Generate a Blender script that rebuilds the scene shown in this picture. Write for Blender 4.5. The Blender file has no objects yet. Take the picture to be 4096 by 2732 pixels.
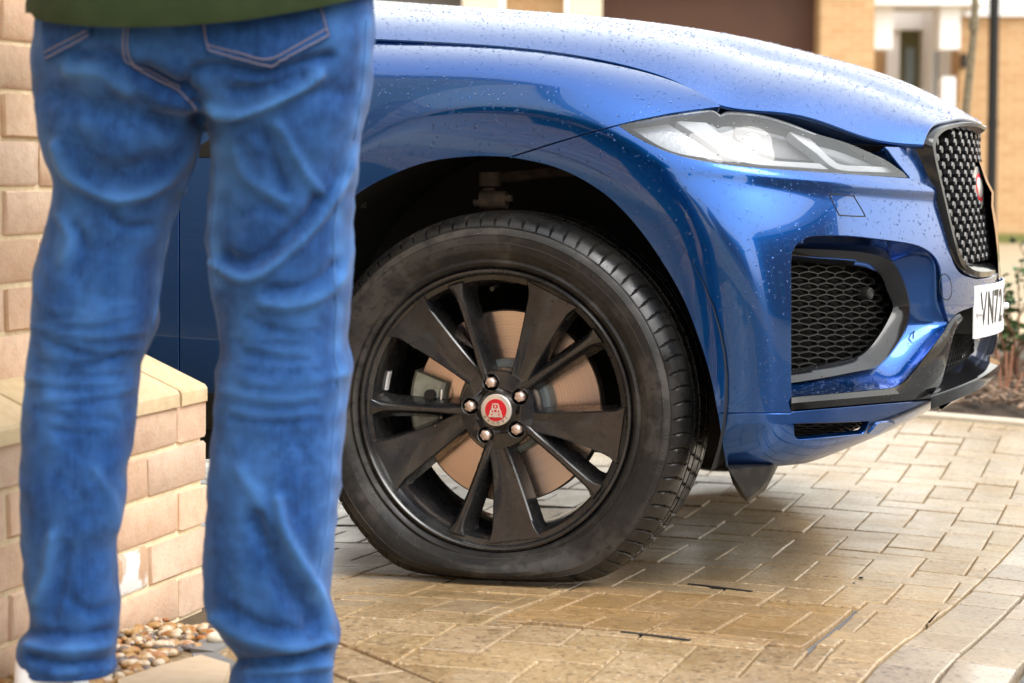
import bpy, bmesh, math, random
import numpy as np
from mathutils import Vector, Matrix, geometry, kdtree
from mathutils.bvhtree import BVHTree
random.seed(7); np.random.seed(7)
sc = bpy.context.scene
PI = math.pi

# ------------------------------------------------------------------ camera
F = 2200.; CX = 512.; CY = 341.5; HZN = 180.
C = np.array([1.2539, -3.9770, .77])
PIT = math.atan((CY-HZN)/F); PSI = math.radians(17.5)-math.atan(19/F/math.cos(PIT))
FW = np.array([-math.sin(PSI)*math.cos(PIT), math.cos(PSI)*math.cos(PIT), -math.sin(PIT)])
RT = np.array([math.cos(PSI), math.sin(PSI), 0.]); UP = np.cross(RT, FW)
HF = np.array([-math.sin(PSI), math.cos(PSI), 0.])          # level forward direction
cd = bpy.data.cameras.new('camera'); cam = bpy.data.objects.new('camera', cd); sc.collection.objects.link(cam)
cam.matrix_world = Matrix([[RT[0], UP[0], -FW[0], C[0]], [RT[1], UP[1], -FW[1], C[1]], [RT[2], UP[2], -FW[2], C[2]], [0, 0, 0, 1]])
cd.sensor_width = 36; cd.sensor_fit = 'HORIZONTAL'; cd.lens = F/1024*36; cd.clip_end = 600; cd.clip_start = .05
cd.dof.use_dof = True; cd.dof.focus_distance = 4.2; cd.dof.aperture_fstop = 5.0
sc.camera = cam

# ------------------------------------------------------------------ sky, sun, exposure (bright overcast, drizzle)
w = bpy.data.worlds.new('World'); sc.world = w; w.use_nodes = True
nt = w.node_tree; bg = nt.nodes['Background']
sky = nt.nodes.new('ShaderNodeTexSky'); sky.sky_type = 'NISHITA'; sky.sun_disc = False
SUN_EL, SUN_AZ = 52., 108.        # azimuth measured clockwise from +Y
sky.sun_elevation = math.radians(SUN_EL); sky.sun_rotation = math.radians(SUN_AZ); sky.dust_density = 2.2; sky.air_density = 3
hs = nt.nodes.new('ShaderNodeHueSaturation'); hs.inputs['Saturation'].default_value = .22
nt.links.new(sky.outputs[0], hs.inputs['Color']); nt.links.new(hs.outputs[0], bg.inputs[0]); bg.inputs[1].default_value = .15
sd = bpy.data.lights.new('sun', 'SUN'); sun = bpy.data.objects.new('sun', sd); sc.collection.objects.link(sun)
sd.energy = .6; sd.angle = math.radians(35); sd.color = (1, .98, .96)
_d = Vector((math.sin(math.radians(SUN_AZ))*math.cos(math.radians(SUN_EL)), math.cos(math.radians(SUN_AZ))*math.cos(math.radians(SUN_EL)), math.sin(math.radians(SUN_EL))))
sun.rotation_euler = _d.to_track_quat('Z', 'Y').to_euler(); sun.location = (4, -6, 8)
sc.view_settings.view_transform = 'Standard'; sc.view_settings.look = 'None'; sc.view_settings.gamma = 1
sc.view_settings.exposure = 1.55
sc.render.film_transparent = False
sc.cycles.max_bounces = 6; sc.cycles.diffuse_bounces = 3; sc.cycles.glossy_bounces = 4; sc.cycles.transmission_bounces = 4; sc.cycles.transparent_max_bounces = 10

# ------------------------------------------------------------------ pixel <-> place helpers (used while measuring the place)
def ray(x, y): return FW+RT*(x-CX)/F-UP*(y-CY)/F
def at(x, y, Y=None, Z=None, D=None):
    v = ray(x, y)
    if Y is not None: t = (Y-C[1])/v[1]
    elif Z is not None: t = (Z-C[2])/v[2]
    else: t = D/(v@HF)
    return C+t*v
def px(P):
    Q = np.asarray(P)-C; d = Q@FW
    return np.stack([CX+F*(Q@RT)/d, CY-F*(Q@UP)/d], -1)
def gz(X, Y):
    y = np.clip(Y, -.5, 3.0); x = np.clip(X, -.8, 1.2)
    return -.0622*y+.0229*y*y-.0331*x*x-.0029*x*y-.001*x
def ground(x, y):
    z = 0.
    for _ in range(12):
        p = at(x, y, Z=z); z = float(gz(p[0], p[1]))
    return p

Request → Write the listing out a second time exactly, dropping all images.

Reply →
Generate a Blender script that rebuilds the scene shown in this picture. Write for Blender 4.5. The Blender file has no objects yet. Take the picture to be 4096 by 2732 pixels.
import bpy, bmesh, math, random
import numpy as np
from mathutils import Vector, Matrix, geometry, kdtree
from mathutils.bvhtree import BVHTree
random.seed(7); np.random.seed(7)
sc = bpy.context.scene
PI = math.pi

# ------------------------------------------------------------------ camera
F = 2200.; CX = 512.; CY = 341.5; HZN = 180.
C = np.array([1.2539, -3.9770, .77])
PIT = math.atan((CY-HZN)/F); PSI = math.radians(17.5)-math.atan(19/F/math.cos(PIT))
FW = np.array([-math.sin(PSI)*math.cos(PIT), math.cos(PSI)*math.cos(PIT), -math.sin(PIT)])
RT = np.array([math.cos(PSI), math.sin(PSI), 0.]); UP = np.cross(RT, FW)
HF = np.array([-math.sin(PSI), math.cos(PSI), 0.])          # level forward direction
cd = bpy.data.cameras.new('camera'); cam = bpy.data.objects.new('camera', cd); sc.collection.objects.link(cam)
cam.matrix_world = Matrix([[RT[0], UP[0], -FW[0], C[0]], [RT[1], UP[1], -FW[1], C[1]], [RT[2], UP[2], -FW[2], C[2]], [0, 0, 0, 1]])
cd.sensor_width = 36; cd.sensor_fit = 'HORIZONTAL'; cd.lens = F/1024*36; cd.clip_end = 600; cd.clip_start = .05
cd.dof.use_dof = True; cd.dof.focus_distance = 4.2; cd.dof.aperture_fstop = 5.0
sc.camera = cam

# ------------------------------------------------------------------ sky, sun, exposure (bright overcast, drizzle)
w = bpy.data.worlds.new('World'); sc.world = w; w.use_nodes = True
nt = w.node_tree; bg = nt.nodes['Background']
sky = nt.nodes.new('ShaderNodeTexSky'); sky.sky_type = 'NISHITA'; sky.sun_disc = False
SUN_EL, SUN_AZ = 52., 108.        # azimuth measured clockwise from +Y
sky.sun_elevation = math.radians(SUN_EL); sky.sun_rotation = math.radians(SUN_AZ); sky.dust_density = 2.2; sky.air_density = 3
hs = nt.nodes.new('ShaderNodeHueSaturation'); hs.inputs['Saturation'].default_value = .22
nt.links.new(sky.outputs[0], hs.inputs['Color']); nt.links.new(hs.outputs[0], bg.inputs[0]); bg.inputs[1].default_value = .15
sd = bpy.data.lights.new('sun', 'SUN'); sun = bpy.data.objects.new('sun', sd); sc.collection.objects.link(sun)
sd.energy = .6; sd.angle = math.radians(35); sd.color = (1, .98, .96)
_d = Vector((math.sin(math.radians(SUN_AZ))*math.cos(math.radians(SUN_EL)), math.cos(math.radians(SUN_AZ))*math.cos(math.radians(SUN_EL)), math.sin(math.radians(SUN_EL))))
sun.rotation_euler = _d.to_track_quat('Z', 'Y').to_euler(); sun.location = (4, -6, 8)
sc.view_settings.view_transform = 'Standard'; sc.view_settings.look = 'None'; sc.view_settings.gamma = 1
sc.view_settings.exposure = 1.55
sc.render.film_transparent = False
sc.cycles.max_bounces = 6; sc.cycles.diffuse_bounces = 3; sc.cycles.glossy_bounces = 4; sc.cycles.transmission_bounces = 4; sc.cycles.transparent_max_bounces = 10

# ------------------------------------------------------------------ pixel <-> place helpers (used while measuring the place)
def ray(x, y): return FW+RT*(x-CX)/F-UP*(y-CY)/F
def at(x, y, Y=None, Z=None, D=None):
    v = ray(x, y)
    if Y is not None: t = (Y-C[1])/v[1]
    elif Z is not None: t = (Z-C[2])/v[2]
    else: t = D/(v@HF)
    return C+t*v
def px(P):
    Q = np.asarray(P)-C; d = Q@FW
    return np.stack([CX+F*(Q@RT)/d, CY-F*(Q@UP)/d], -1)
def gz(X, Y):
    y = np.clip(Y, -.5, 3.0); x = np.clip(X, -.8, 1.2)
    return -.0622*y+.0229*y*y-.0331*x*x-.0029*x*y-.001*x
def ground(x, y):
    z = 0.
    for _ in range(12):
        p = at(x, y, Z=z); z = float(gz(p[0], p[1]))
    return p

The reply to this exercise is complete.